Takeshi Kitano confused much of his American audience with his recent Kikujiro. Best known here for violent, emotionally rich crime dramas such as Boiling Point, Sonatine, and Fireworks, many weren't prepared for a whimsical road movie exploring the relationship between a middle-aged curmudgeon (Kitano) and a melancholy orphan. As two new-to-video Kitano efforts make clear, however, Kikujiro simply comes from a different strand of his work. Made after Boiling Point, 1991's A Scene At The Sea (Kitano's first film from his own script) stars Kuroudo Maki as a deaf garbageman who, after repairing a discarded surfboard, becomes fascinated by the sport of surfing. At the encouragement of his girlfriend, he begins to spend much of his time pursuing his new hobby, in the process improving enough to enter local contests and win the respect of a group of local surfers.
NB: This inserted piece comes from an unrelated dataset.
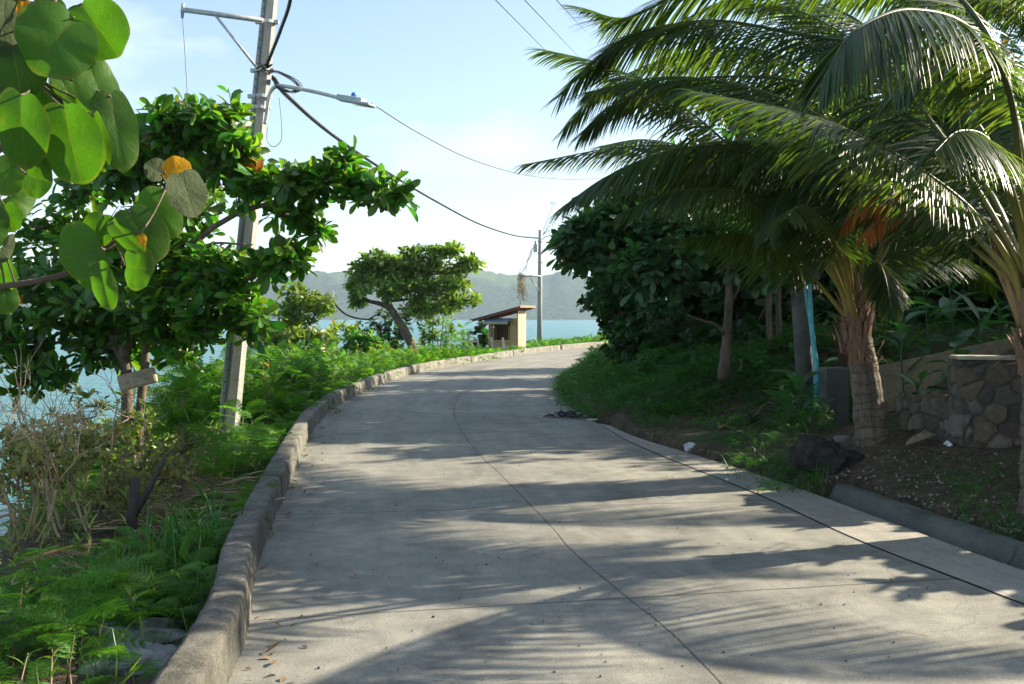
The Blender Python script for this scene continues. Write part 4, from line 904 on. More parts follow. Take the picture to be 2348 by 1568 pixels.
# ================================================================== LEFT: shrubs along the verge
e = shrub('round_bush', 'rounded yellow green bush at the bank edge right of the near pole', 'bush', at(680, 27.5),
    [PB(690, 710, 55, 45, 27.2, 60), PB(735, 690, 32, 30, 27, 30), PB(650, 740, 50, 45, 27.2, 50), PB(700, 760, 60, 50, 26.8, 70), PB(640, 790, 55, 40, 27, 46), PB(720, 810, 50, 36, 26.6, 36), PB(610, 800, 30, 36, 27.2, 24), PB(680, 680, 30, 20, 27.4, 16)], M['bush'], T_OVAL, .21, per=8, stem_r=.04, sub=8)
shrub('sapling', 'bright sapling with thin dark stem between round bush and leaning tree', 'sapling', at(838, 30), [PB(825, 770, 40, 20, 30, 26), PB(850, 795, 30, 24, 30, 22), PB(800, 790, 26, 20, 30, 14)], M['fern'], T_OVAL, .2, per=8, stem_r=.03)
shrub('scrub_bush', 'dark leafy bush under the leaning tree, behind its trunk', 'bush', at(880, 37.5), [PB(870, 750, 50, 40, 37.5, 50), PB(905, 785, 45, 35, 37.2, 40), PB(850, 790, 40, 30, 37.5, 30), PB(930, 740, 40, 30, 37.8, 30)], M['hedge'], T_OVAL, .22, per=8, stem_r=.04)
shrub('scrub_bush', 'light green bushy growth right of the leaning tree trunk', 'bush', at(1000, 36.5), [PB(990, 730, 40, 36, 36.5, 34), PB(1020, 700, 36, 30, 36.6, 28), PB(1000, 770, 50, 30, 36, 34)], M['lean'], T_OVAL, .2, per=8, stem_r=.03)
shrub('scrub_bush', 'sparse low bush with water showing behind, left of the sapling', 'bush', at(775, 31.5), [PB(770, 755, 26, 18, 31.5, 14), PB(745, 775, 24, 18, 31.5, 12), PB(800, 760, 18, 14, 31.5, 8)], M['bush'], T_OVAL, .2, per=6, stem_r=.02)
shrub('vine_bush', 'dark broad leafed vine heap against the left wall of the stall', 'vine', at(1100, 47), [PB(1098, 782, 26, 22, 47, 26), PB(1112, 760, 14, 20, 47, 12), PB(1082, 790, 20, 14, 46.6, 12)], M['hedge'], T_ROUND, .26, per=5, stem_r=.02)
shrub('scrub_bush', 'dark rounded bush on the far road bend beyond the hedge', 'bush', [8.8, 66, gz(8.8, 66)], [PB(1405, 762, 26, 16, 67, 26), PB(1428, 752, 22, 16, 67, 22), PB(1440, 768, 26, 14, 66, 18), PB(1385, 770, 12, 10, 67, 10)], M['hedge'], T_ROUND, .3, per=8, stem_r=.03)
LY = 35.0; CROWN = 1.7
tree('leaning_tree', 'leaning windswept tree with a bent pale trunk beside the bay', 'tree', [(955, 830, LY), (945, 795, LY), (925, 755, LY), (905, 722, LY), (890, 700, LY), (878, 682, LY)], (.18, .10),
    [([(895, 708, LY), (870, 696, LY), (845, 690, LY), (825, 676, LY), (815, 655, LY)], .1, .03), ([(880, 686, LY), (885, 660, LY), (915, 640, LY), (990, 630, LY), (1060, 605, LY - .5)], .1, .025), ([(885, 665, LY), (870, 640, LY), (850, 620, LY)], .07, .02), ([(890, 690, LY), (940, 685, LY + .3), (1000, 670, LY + .5), (1060, 690, LY + .3)], .06, .02), ([(930, 640, LY), (960, 600, LY), (1000, 580, LY)], .05, .02)],
    [PB(860, 625, 46, 26, LY, 52), PB(830, 650, 34, 32, LY, 42), PB(822, 682, 22, 26, LY, 22), PB(905, 605, 46, 24, LY, 50), PB(955, 590, 44, 20, LY, 42), PB(900, 645, 60, 26, LY + .4, 56), PB(975, 625, 60, 26, LY, 60), PB(1000, 585, 26, 16, LY, 20), PB(1030, 578, 34, 18, LY, 26), PB(1040, 572, 16, 12, LY, 10), PB(1050, 610, 40, 18, LY - .3, 34), PB(1090, 603, 22, 11, LY - .5, 12), PB(1030, 645, 46, 22, LY, 38), PB(985, 665, 56, 24, LY + .4, 44), PB(1045, 690, 34, 16, LY + .3, 24), PB(1080, 688, 24, 10, LY + .2, 10), PB(1010, 700, 40, 22, LY + .8, 26), PB(870, 590, 22, 12, LY, 12), PB(850, 600, 20, 14, LY, 12), PB(880, 655, 48, 26, LY - .4, 40), PB(935, 662, 56, 24, LY - .3, 44), PB(960, 700, 36, 22, LY + .3, 22)],
    M['lean'], T_OBOV, .25, M['bark_pale'], per=8, sub=8, tight=.24, twig_r=.018)

# small trees in the fern: pollarded stem with feathery head by the near pole
sx0 = hit(430, 1185)
def feathery(name, label, base, stem_pts, heads, leafn, ll, sr, cat='sapling'):
    e = empty(name, base, label, cat); sm, lm = MB(), MB(); tube(sm, stem_pts, np.linspace(sr, sr * .7, len(stem_pts)), 8)
    for c, rad, n in heads:
        c = np.asarray(c); tube(sm, catmull([stem_pts[-1], (stem_pts[-1] + c) / 2 + RNG.normal(size=3) * .04, c], 6), np.linspace(sr * .5, .004, 6), 5)
        p = c + unit(n) * rad * RNG.uniform(.1, .8, (n, 1)); d = nrm((p - c) / rad * .8 + [.15, 0, .25] + RNG.normal(size=(n, 3)) * .3)
        scatter(lm, T_FERN_A[0], T_FERN_A[1], p, d, nrm(np.array([[0, 0, 1.0]]) + RNG.normal(size=(n, 3)) * .3), ll * RNG.uniform(.6, 1.15, n))
    sm.build('stem', M['bark'], e); lm.build('foliage', M['fern'], e); return e
Yq = sx0[1]; feathery('feathery_sapling', 'feathery bright green sapling with a cut brown stem before the near pole', sx0,
    pline([(430, 1195, Yq), (424, 1120, Yq), (420, 1060, Yq), (418, 1040, Yq)], 8), [(P(410, 960, Yq), np.array([.24, .24, .20]), 26), (P(440, 910, Yq + .1), np.array([.2, .2, .16]), 20), (P(370, 1000, Yq), np.array([.2, .2, .14]), 16), (P(462, 1010, Yq - .1), np.array([.2, .2, .12]), 14), (P(425, 870, Yq + .1), np.array([.15, .15, .1]), 9)], 0, .27, .034)

# ---- feathery groundcover of the sunny verge
def keep(xy):      # nothing through stall, poles, trunks
    k = np.ones(len(xy), bool)
    for (x, y, r_) in ((cr_[0] - .5, cr_[1] + .8, 1.15), (cr_[0] - .1, cr_[1] + .2, .5)): k &= np.hypot(xy[:, 0] - x, xy[:, 1] - y) > r_
    # litter patch of dry fronds stays open
    k &= ~((np.hypot((xy[:, 0] + 3.2) / 1.0, (xy[:, 1] - 9.0) / .9) < 1) & (RNG.uniform(size=len(xy)) < .86))
    k &= ~((np.hypot((xy[:, 0] + 2.0) / .45, (xy[:, 1] - 4.75) / .45) < 1))
    return k
def ground_pts(xy): return np.column_stack([xy, zt(xy)])
def hfield(p, lo, hi): return (1 - .85 * np.exp(-(((p[:, 0] + 1.1) / 2.8) ** 2 + ((p[:, 1] - 42.0) / 6) ** 2))) * (1 - .3 * sstep(22, 34, p[:, 1])) * (lo + (hi - lo) * RNG.uniform(.35, 1, len(p))) * (.75 + .35 * wob(p[:, 0] * 1.1, p[:, 1] * .9))
lm, sm = MB(), MB()
p = ground_pts(sample_area(LK, .26, 2.2, 2.4, 6.8, 24, 1, keep)); plants(lm, sm, p, hfield(p, .05, .26), T_FERN_A, 7, .24, (-5, 40), .2)
p = ground_pts(sample_area(LK, .26, 1.0, 6.8, 8.5, 16, 1, keep)); plants(lm, sm, p, hfield(p, .05, .2), T_FERN_A, 7, .22, (-5, 40), .2)
p = ground_pts(sample_area(LK, .26, 1.0, 8.5, 14, 12, 1, keep)); plants(lm, sm, p, hfield(p, .1, .3), T_FERN_A, 8, .26, (0, 50), .2)
p = ground_pts(sample_area(LK, 1.0, 2.6, 8.5, 14, 5, 1, keep)); plants(lm, sm, p, hfield(p, .1, .4), T_FERN_A, 8, .28, (0, 50), .2)
p = ground_pts(sample_area(LK, .27, 4.2, 14.3, 24, 13, 1, keep)); plants(lm, sm, p, hfield(p, .5, 1.05), T_FERN_B, 14, .38, (0, 55), .15)
p = ground_pts(sample_area(LK, .3, 5.0, 24, 40, 9, 1, keep)); plants(lm, sm, p, hfield(p, .5, .9), T_FERN_B, 12, .42, (0, 55), .15)
p = ground_pts(sample_area(LK, .3, 4.0, 40, 70, 8, 1, keep)); plants(lm, sm, p, hfield(p, .4, .75), T_FERN_C, 12, .5, (0, 55), .15)
p = ground_pts(sample_area(LK, .3, 1.0, 30, 44, 10, 1, keep)); plants(lm, sm, p, hfield(p, .6, 1.0), T_FERN_B, 12, .46, (10, 60), .15)
p = ground_pts(sample_area(LK, .20, .34, 5, 30, 34, 1, keep)); plants(lm, sm, p, .12 + .22 * RNG.uniform(size=len(p)), T_FERN_A, 8, .27, (-10, 40), .3)
g = lm.build('groundcover', M['fern']); tag(g, 'feathery bright green groundcover filling the verge between kerb and sea', 'groundcover', kind='stuff')
s_ = sm.build('stems', M['twig'], g)
lm, sm = MB(), MB()
p = ground_pts(sample_area(LK, .25, 2.4, 2.6, 14, 3.2, 1, keep)); plants(lm, sm, p, .15 + .35 * RNG.uniform(size=len(p)), T_LANCE, 13, .12, (10, 60), .1)
p = ground_pts(sample_area(LK, .25, 3.5, 14, 34, 2.6, 1, keep)); plants(lm, sm, p, .5 + .6 * RNG.uniform(size=len(p)), T_OVAL, 22, .13, (0, 60), .1)
p = ground_pts(sample_area(LK, .25, 2.6, 3, 12, 5, 1)); scatter(lm, T_BLADE[0], T_BLADE[1], np.repeat(p, 5, 0) + RNG.normal(size=(5 * len(p), 3)) * [.04, .04, 0], nrm(np.array([[0, 0, 1.2]]) + RNG.normal(size=(5 * len(p), 3)) * .5), unit(5 * len(p)), .3 * RNG.uniform(.5, 1.2, 5 * len(p)))
g = lm.build('weeds', M['bush']); tag(g, 'mixed lance leaved weeds and grass growing through the feathery groundcover', 'weeds', kind='stuff'); sm.build('stems', M['twig'], g)
# taller feathery shrubs standing out of it
for (u, Y, hh, lb) in ((640, 17.5, 1.05, 'large feathery shrub bulging towards the kerb beyond the near pole'), (700, 22, 1.1, 'bright feathery shrub in front of the rounded yellow green bush'), (1040, 37, 1.5, 'tall pale feathery shrub right of the leaning tree trunk'), (470, 14.6, 1.3, 'feathery shrub standing just left of the near pole'), (590, 15.5, .9, 'feathery shrub standing just right of the near pole base')):
    b0 = at(u, Y); e = empty('feathery_shrub', b0, lb, 'shrub'); lm, sm = MB(), []
    q = np.column_stack([b0[0] + RNG.normal(size=9) * .28, b0[1] + RNG.normal(size=9) * .25]); q = ground_pts(q); plants(lm, sm, q, hh * RNG.uniform(.6, 1.1, 9), T_FERN_B if Y > 20 else T_FERN_A, 14, .42, (5, 60), .2)
    [q_.build('stem', M['twig'], e) for q_ in sm]; lm.build('foliage', M['fern'], e)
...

Though far different from his better-known films, Scene may be Kitano's most thorough exploration of his most persistent concern, the relationship between work and play and the manner in which both shape a person's identity. Kindhearted, funny, deliberately paced (at times excessively), and deceptively slight, it's a moving example of Kitano's unique sensibility—which doesn't always need to punctuate its expression with bursts of gunfire—and persistent attempt to get at what really matters in life. If the dialogue-light Scene represents a quiet extreme for Kitano and his bloody debut Violent Cop its opposite, 1996's Kids Return functions as a retreat from all extremes. By far Kitano's most conventional film to be released here, its plot could have been lifted from a Warner Bros.-produced hard-luck tale made in the '30s. Told in flashback after two old friends (Masanobu Ando and Ken Kaneko) meet by accident, Kids Return traces their relationship from inseparable, prank-loving juvenile miscreants to estrangement and back again. One becomes a promising boxer and the other a low-level Yakuza thug, but both find that their chosen professions put a strain on their friendship—making neither, Kitano strongly implies, worth the trouble. Poignant but too distant to be entirely involving, Kids Return is nevertheless a fine entry in Kitano's filmography. Featuring tough guys in search of tenderness in a world that offers it in short supply, it's also quintessential Kitano. His importance only grows more apparent with each film that surfaces here.